İkinci günden itibaren herhangi siyasi parti ayrımı gözetmeksizin tüm belediyelerin yardım tırlarının en ücra mahallelere kadar ulaştığını gördüm. İBB’ye ait tırlardan Kırıkhan Tır Garajı’nın bulunduğu bölgede battaniye, çocuk bezi, kuru gıda yardımı alanlar arasındaydım. Kırklareli Büyükşehir Belediyesi yardım tırına yardımcı oldum.

Felaketi gördüm kenetlenmeyi yaşadım - Resim : 3
Vatan Partisi Muğla İl Başkanlığı'nın gönderdiği 2 tır, 1 Otobüs Afet Yardımını Türkiye Gençlik Birliği üyeleriyle Hatay Kırıkhan köylerine ulaştırdık. Muğla yol güzerhagında bulunan illere gitmek isteyen 40 depremzedeyi otobüsle gönderdik.

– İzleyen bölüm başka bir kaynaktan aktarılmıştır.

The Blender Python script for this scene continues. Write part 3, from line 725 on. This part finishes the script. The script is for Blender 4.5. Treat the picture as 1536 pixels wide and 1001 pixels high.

Depremin ilk anından bu yana Dünya’nın her yerinden tanıyan tanımayan insanlar bana ulaşıyor, “Ne yapabiliriz, yapacağımız ne var?” diye soruyorlar, imkanları ölçüsünde olağanüstü gayret sarf ediyorlar, bölgenin ihtiyaçlarına dair yardımlarını ulaştırmaya devam ediyorlar.

11 ilimizi kapsayan böylesine yüksek ölçekli bir felakette milletimizin kenetlenmesine birebir tanık olunca yaşadığımız acıların yükü hızlıca azaldı. Kayıplarımızı yüreğimize gömdük. Türkiye’nin bir deprem ülkesi olduğu gerçeğini bir kez daha yaşayarak gördük. Hayatta en gerçek yol göstericinin bilim olduğunu yıkıntıların haykırışı ile tekrar bilinçlerimize nakşettik.

Tarih boyunca büyük zorlukların üstesinden gelen bir millet olarak bu zor zamanlardan ufka baktığımızda büyük çözümler ve atılımlar görüyoruz. Şimdi yeniden devlet ve millet olarak geleceğimizi planlamak üzere işe koyuluyoruz. Başta afeti yaşayan illerimizi ve tüm ülkemizi tarihimizden gelen büyük birikim ve enerji ile ayağa kaldırma zamanı.